The missed grab, in conjunction with the scaled-back run, cost Oldham enough points that she ended up a mere .36 behind Gremaud for the final spot. Oldham was eliminated, while Gremaud went on to win the final.

“I definitely felt like I left that Games a bit hungry to show more at this next Games,” she said, “because I do feel like there was potential for me to do better.”

Megan Oldham slides over a rail feature
Megan Oldham competes in slopestyle at the 2023 World Championships. She won a silver medal, one of four medals she's won across multiple world championships in her career.
FIS/Miha Matavz

A world first for women’s skiing

That summer, a few months after the Beijing Olympics, Oldham was going through her room when she came across her old ski camp journal and saw that goal she’d written down: “First woman to land a triple.”

Oh, wow, she thought to herself. I'm actually kind of close to being there. I wonder if that's something that's possible.

While training on an airbag in Austria that summer, she decided to try the triple cork 1440, a trick with three inverts and four rotations that had never been landing in women’s freeskiing. “That's when I was like, ‘Okay, this could be possible,’” she recalls.

A few months later, in December, she went to Australia for two-and-a-half weeks and did more airbag training. She started with double cork 1080s before progressing to triple cork 1440s. She experimented with different grabs, finding that a safety grab made it difficult to stay on-axis. A mute grab, on the other hand, gave her precisely the control she needed.

Afterward, she returned home for a 10-day period before heading off to X Games and recalls feeling nervous about the trick. Working with her sports psychologist, she instituted a daily routine.

Twice a day, Oldham visualized the trick in her head. And twice a day, she would stand up and physically go through all the motions she would be doing on the takeoff and in the air. Those four repetitions were all she would allow herself to do, but she did it every day while she was home.

“I just didn't want to do too many because I feel sometimes it can get in your head if you do it too much,” she says.

When Oldham arrived at X Games in January 2023, those daily repetitions were ingrained in her mind. X Games big air contests tend to produce some of the sport’s most progressive movements, and she was ready to do her part to make freeskiing history.

But Oldham had never landed the triple cork on snow before — only on an airbag.

On her first attempt, she got the rotation around, but due to the impact of the landing, she wasn’t able to ski out of it. It was the same result on her second attempt.

The third time was the charm. Oldham landed a smooth triple cork on her third attempt, crossing off item No. 3 from that list of goals she’d written five and a half years earlier. The end result was an X Games big air gold medal, one she would pair with a slopestyle gold medal later that weekend.
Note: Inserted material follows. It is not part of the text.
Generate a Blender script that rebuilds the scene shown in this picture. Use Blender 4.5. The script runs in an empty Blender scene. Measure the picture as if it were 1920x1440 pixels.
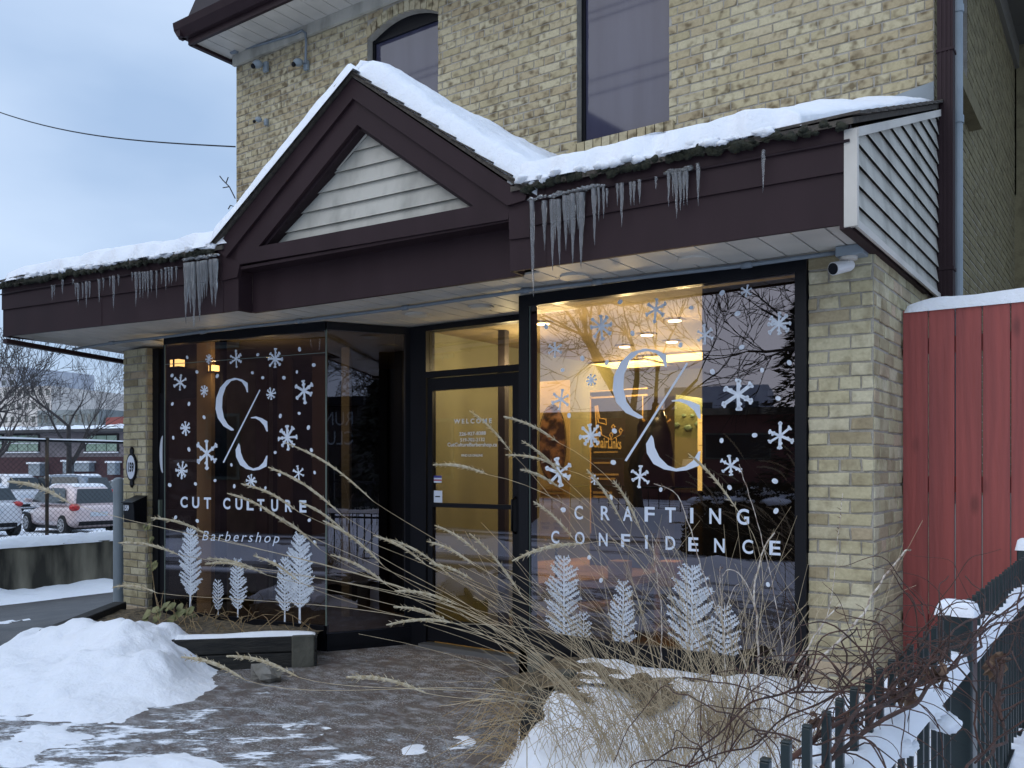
import bpy, math, random
import numpy as np
from mathutils import Vector, Matrix, noise
S = bpy.context.scene
R_ = random.Random(7)
# ---------------------------------------------------------------- camera
CZ = 1.43; FP = 1662.0; HY = 880.0; YAW = math.radians(35.1)
FW = (-math.sin(YAW), math.cos(YAW)); RT = (math.cos(YAW), math.sin(YAW))
cd = bpy.data.cameras.new('camera'); cam = bpy.data.objects.new('camera', cd)
S.collection.objects.link(cam); S.camera = cam
cam.location = (0, 0, CZ); cam.rotation_euler = (math.pi/2, 0, YAW)
cd.sensor_width = 36; cd.lens = 36*FP/1920; cd.shift_y = (HY-720)/1920
cd.clip_start = .05; cd.clip_end = 3000
# ---------------------------------------------------------------- world, sun, exposure
W = bpy.data.worlds.new("World"); S.world = W; W.use_nodes = True
nt = W.node_tree; nt.nodes.clear(); N = nt.nodes.new; L = nt.links.new
out = N('ShaderNodeOutputWorld'); bg = N('ShaderNodeBackground'); sky = N('ShaderNodeTexSky')
sky.sky_type = 'NISHITA'; sky.sun_disc = False
SUN_EL, SUN_ROT = math.radians(38), math.radians(200)
sky.sun_elevation = SUN_EL; sky.sun_rotation = SUN_ROT; sky.dust_density = 2.0
tc = N('ShaderNodeTexCoord'); mp = N('ShaderNodeMapping'); mp.inputs['Scale'].default_value = (1, 1, 2.6)
nz = N('ShaderNodeTexNoise'); nz.inputs['Scale'].default_value = 2.3; nz.inputs['Detail'].default_value = 5; nz.inputs['Roughness'].default_value = .45
rp = N('ShaderNodeValToRGB')
rp.color_ramp.elements[0].position = .33; rp.color_ramp.elements[0].color = (3.0, 4.15, 6.0, 1)
rp.color_ramp.elements[1].position = .68; rp.color_ramp.elements[1].color = (4.9, 6.0, 7.7, 1)
L(tc.outputs['Generated'], mp.inputs['Vector']); L(mp.outputs[0], nz.inputs['Vector']); L(nz.outputs['Fac'], rp.inputs[0])
mx = N('ShaderNodeMix'); mx.data_type = 'RGBA'; mx.inputs[0].default_value = .85
L(sky.outputs[0], mx.inputs[6]); L(rp.outputs[0], mx.inputs[7])
sp = N('ShaderNodeSeparateXYZ'); L(tc.outputs['Generated'], sp.inputs[0])
mr = N('ShaderNodeMapRange'); mr.inputs['From Min'].default_value = .45; mr.inputs['From Max'].default_value = 1
mr.inputs['To Min'].default_value = 1; mr.inputs['To Max'].default_value = 1.8
L(sp.outputs['Z'], mr.inputs['Value'])
vm = N('ShaderNodeVectorMath'); vm.operation = 'SCALE'; L(mx.outputs[2], vm.inputs[0]); L(mr.outputs[0], vm.inputs['Scale'])
L(vm.outputs[0], bg.inputs['Color']); bg.inputs['Strength'].default_value = .10
L(bg.outputs[0], out.inputs['Surface'])
sd = bpy.data.lights.new('sun', 'SUN'); sd.energy = .7; sd.angle = math.radians(75); sd.color = (1, .96, .9)
sun = bpy.data.objects.new('sun', sd); S.collection.objects.link(sun)
_a = SUN_ROT
sdir = Vector((math.sin(_a)*math.cos(SUN_EL), math.cos(_a)*math.cos(SUN_EL), math.sin(SUN_EL)))
sun.rotation_euler = sdir.to_track_quat('Z', 'Y').to_euler()
S.view_settings.view_transform = 'Standard'; S.view_settings.look = 'None'; S.view_settings.gamma = 1
S.view_settings.use_curve_mapping = False
S.view_settings.exposure = 0.55
S.render.engine = 'CYCLES'
try:
    S.cycles.use_denoising = True; S.cycles.denoiser = 'OPENIMAGEDENOISE'
    S.cycles.max_bounces = 8; S.cycles.transparent_max_bounces = 24; S.cycles.caustics_reflective = False; S.cycles.caustics_refractive = False
    S.cycles.sample_clamp_indirect = 6
except Exception: pass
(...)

Of the emotions that flooded her, Oldham recalls a sense of relief most of all.

“I had so much built-up time and energy that had gone into it, that I was like, I really want this to come to life,” she says. “There was just a lot of relief, of happiness, of like, yay, all this hard work paid off.

“And then also, of course, there's this huge risk factor. So when you land something like that, you're like, oh my gosh, thank goodness I'm okay.”
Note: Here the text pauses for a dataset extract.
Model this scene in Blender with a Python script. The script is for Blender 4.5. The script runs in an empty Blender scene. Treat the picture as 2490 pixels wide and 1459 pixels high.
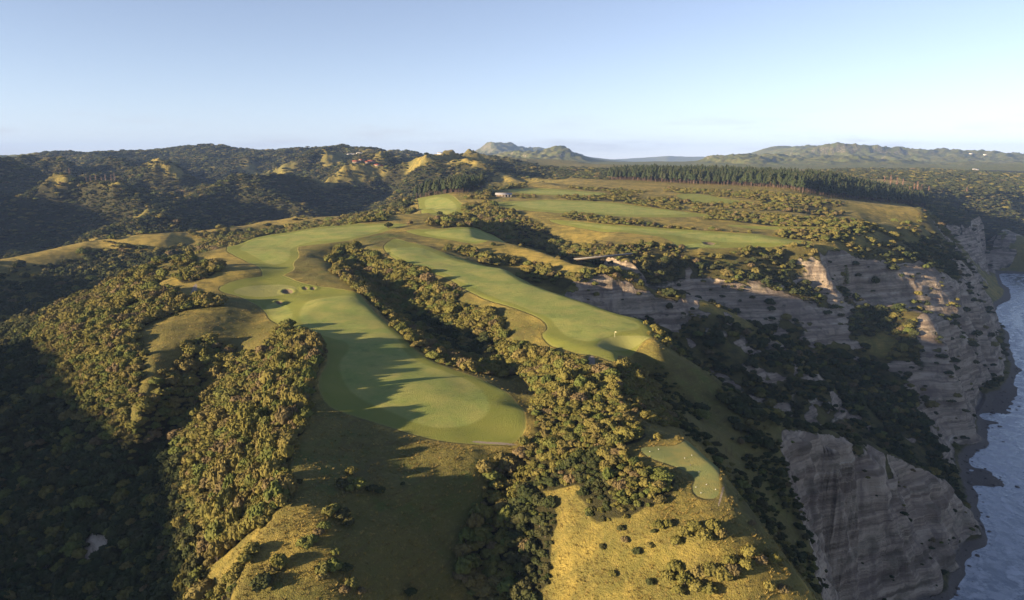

Three years later, it’s still the accomplishment that sticks out most in her mind when she thinks about her career so far.

“That was just a whole process," she said, "not just the trick itself, but like, I think there was a lot of fear revolved around it, and knowing that no one's done it before, it just makes you a little bit anxious about the ‘what if.’

“I'm really proud of myself for putting in the time and effort to go after that dream and make it happen.”

Megan Oldham does a trick off a slopestyle jump
Megan Oldham competes in women's freeski slopestyle at the 2023 World Championships.
FIS/Miha Matavz

Next up?

Oldham hasn't attempted a triple cork since that historic day. The big air jumps at World Cup events, which tend to be smaller than the one at X Games, typically aren’t conducive to it.

“I will do it again someday,” she says, “but I definitely think that it needs to be the right time and place.”

This season, Oldham said her focus would be on learning double corks in all four directions and upgrading the tricks she typically has in her runs.

“These days, the judges are really critical about clean runs,” she adds. “So having bigger tricks is great, but if you can't do them perfectly, they're not going to score well.”

Oldham finished 2nd in last year's World Cup standings for slopestyle before capping the season with slopestyle bronze at the world championships. This season's notable results have included a 2nd-place slopestyle finish at a U.S. Grand Prix event in Aspen and a 3rd-place big air finish at X Games. She now owns a total of four world championship medals and eight X Games medals.   

Next up for the 24-year-old is the Milan Cortina Olympics, where she’ll be competing in slopestyle starting on Saturday, Feb. 7, and big air starting on Saturday, Feb. 14. She’s part of a loaded field of medal contenders in both events that includes Gu, Gremaud, Kirsty Muir (GBR), Naomi Urness (CAN), Flora Tabanelli (ITA) and more.

Oldham knows the bar will be set high, but that’s part of what motivates her to keep pushing the sport.

“I think it's sick that all these girls are going to events and rather than doing safe runs, we're all trying to show what we really can do,” Oldham says. “I want to be part of that movement — go to these events and not shy away from doing my bigger tricks, because I want to show the rest of the community that that's where the level's at.”

Now that Oldham has manifested one of her goals from nine years ago into reality, there’s another item from that list — “become an Olympic champion” — that’s attainable in Livigno. But a medal of any color would be a huge deal.

“I think it would just be indescribable,” she said of that prospect. “I think just knowing all the hard work that you put in and the goal that you have, I can't even really imagine what it’d feel like. But pure happiness, I'm sure. And a lot of excitement.”